View volumes from IOR/A/1

 

 

IOR/A/2

 

(27 volumes, 1720-1851)

 

This sub-series consists of larger, bound volumes, often printed, which deal with relations with a British Government which undertook ever-increasing scrutiny of the Company’s commercial and administrative activities as the eighteenth century turned into the nineteenth.

 

The volumes include an assortment of papers, most concerning the periodic renewal of the Company’s charters and privileges, such as correspondence between Government and Company representatives, petitions, transcripts of evidence taken by Parliamentary committees, and statutes relating to the Company.

 

View volumes from IOR/A/2

 

 

IOR/B

 

(275 volumes, 1599-1858)

 

These manuscript volumes are mainly minutes of meetings of the Court of Directors of the Company, with a minority of volumes relating instead to dissents to the Court, and others to the Court of Proprietors (which appointed the directors).
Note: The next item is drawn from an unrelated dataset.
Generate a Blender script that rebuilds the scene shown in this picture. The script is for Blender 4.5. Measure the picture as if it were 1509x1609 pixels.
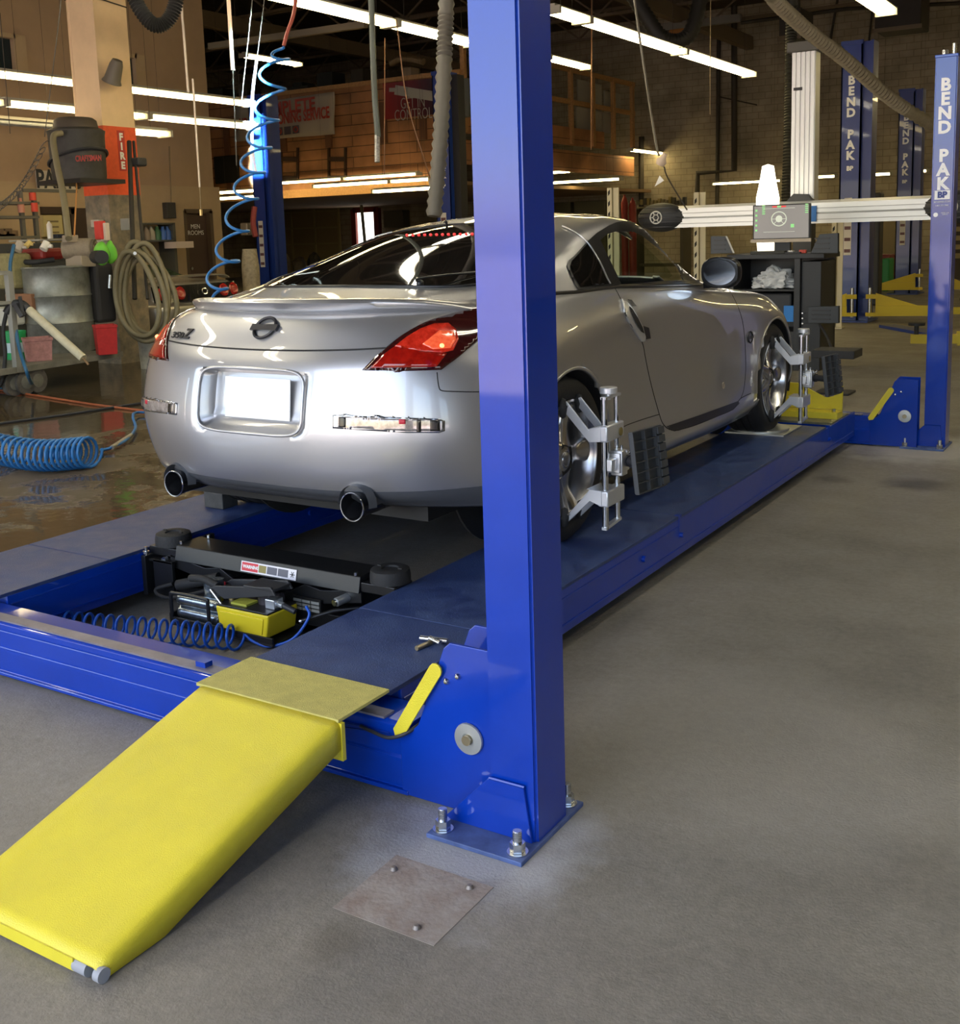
import bpy, bmesh, math, random
import numpy as np
from mathutils import Vector, Matrix
from mathutils.bvhtree import BVHTree
from mathutils.geometry import delaunay_2d_cdt
random.seed(7)
for o in list(bpy.data.objects): bpy.data.objects.remove(o)
SC = bpy.context.scene
COL = SC.collection
PI = math.pi
# ------------------------------------------------------------------ camera
CAMZ = 1.4644
FWD = Vector((-0.526769, 0.836377, -0.151618)); RGT = Vector((0.848232, 0.528763, -0.03019)); UPV = Vector((-0.054919, 0.14451, 0.987978))
FPX, CX, CY = 1735.575, 754.5, 635.985
CAM = Vector((0, 0, CAMZ))
cd = bpy.data.cameras.new('camera'); co = bpy.data.objects.new('camera', cd); COL.objects.link(co)
m3 = Matrix((RGT, UPV, -FWD)).transposed()
co.matrix_world = Matrix.Translation(CAM) @ m3.to_4x4()
cd.sensor_fit = 'HORIZONTAL'; cd.sensor_width = 36; cd.lens = FPX / 1509 * 36
cd.shift_y = -(804.5 - CY) / 1509; cd.clip_end = 200; cd.clip_start = 0.05
SC.camera = co
SC.view_settings.view_transform = 'Standard'; SC.view_settings.look = 'None'
SC.view_settings.gamma = 1; SC.view_settings.use_curve_mapping = False
SC.view_settings.exposure = 0.35

def ray(px, py): return FWD * FPX + RGT * (px - CX) - UPV * (py - CY)
def P(px, py, **k):
    """a point of the place on the plane x=, y= or z= (or at depth d=) seen at a photo pixel"""
    d = ray(px, py)
    a, v = list(k.items())[0]
    if a == 'd': return CAM + d / FPX * v
    i = 'xyz'.index(a)
    return CAM + d * ((v - CAM[i]) / d[i])

# ------------------------------------------------------------------ world, daylight
w = bpy.data.worlds.new('sky'); SC.world = w; w.use_nodes = True
nt = w.node_tree; bg = nt.nodes['Background']
sky = nt.nodes.new('ShaderNodeTexSky'); sky.sky_type = 'NISHITA'; sky.sun_disc = False
sky.sun_elevation = math.radians(50); sky.sun_rotation = math.radians(200); sky.air_density = 1.0
nt.links.new(sky.outputs[0], bg.inputs[0]); bg.inputs[1].default_value = 0.52; sky.dust_density = 1.2; sky.ozone_density = 0.6
sd = bpy.data.lights.new('sun', 'SUN'); sd.energy = 22.0; sd.angle = 0.01; sd.color = (1, .93, .82)
so = bpy.data.objects.new('sun', sd); COL.objects.link(so)
so.rotation_euler = Vector((0.3, 0.32, 1.0)).to_track_quat('Z', 'Y').to_euler()   # sun stands behind the building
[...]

The series ends with the transfer of authority from the Company to the Crown in 1858.

 

The B-class volumes are organised in date order, by meeting; for ease of navigation we have subdivided each volume by month, quarter or year, as most appropriate.

 

Most B-class volumes have indexes to their content within them, but some do not. Some of these latter volumes are covered by a Z-class index or indexes. All indexed volumes can be viewed in conjunction with their indexes in our split-screen image-viewer.

 

View volumes from IOR/B

 

 

IOR/C

 

(145 volumes, 1858-1947)

 

This series consists mainly of minutes of meetings of the Council of India, which succeeded the courts of the East India Company as the central executive authority for British India. Like the courts, it met in London. It ceased to exist in 1937, when India gained greater self-government under the Government of India Act 1935. The volumes from after this date are of minutes of meetings of the Secretary of State for India’s advisers, and volumes of miscellaneous correspondence. As in the B class, there are also volumes of dissents.

 

Minute volumes have been subdivided by month, quarter or year, as most appropriate. Many of the later volumes in this series are printed or in typescript and some have indexes, which can be viewed alongside related content in split screen mode.

 

View volumes from IOR/C

 

 

IOR/D

 

(256 volumes, 1700-1858)

 

The majority of these records were produced by, or are closely associated with, the Committee of Correspondence, the most important of the standing committees of the Company appointed by the Court of Directors. They include minutes of the meetings of the Committee, its reports and resolutions, and its memoranda.

 

The D class also includes many volumes of ‘auditor’s references’, comprising assorted papers mostly relating to the financial claims of Company employees. There are also a few miscellaneous volumes of papers on topics such as ecclesiastical appointments and the legal proceedings against Governor-General Warren Hastings.

 

Where these volumes are indexed, content and index pages can be viewed simultaneously in the split-screen image-viewer. Some volumes are indexed in Z-class indexes (see below).

 

Please note that volumes IOR/D/64-65 and 68-71 have been mislaid and are therefore not available in this resource.

 

View volumes from IOR/D

 

 

IOR/Z

 

(119 volumes, 1702-1858 in Module 1)

 

Volumes from IOR/Z included in Module 1 act as indexes to volumes in the B and D classes.

 

These index volumes have not been compiled in a consistent pattern and can be difficult to navigate; some Z-class indexes relate to only one content volume whilst others relate to multiple content volumes.

 

In addition to this, some IOR/Z volumes refer to original versions of minutes which have been lost, but which the British Library holds a textually identical copy of.

 

To make navigation as easy as possible for users, we have cross-referenced each ‘Z’ index with the volume(s) it refers to, while split screen mode enables users browse the content and index volumes simultaneously.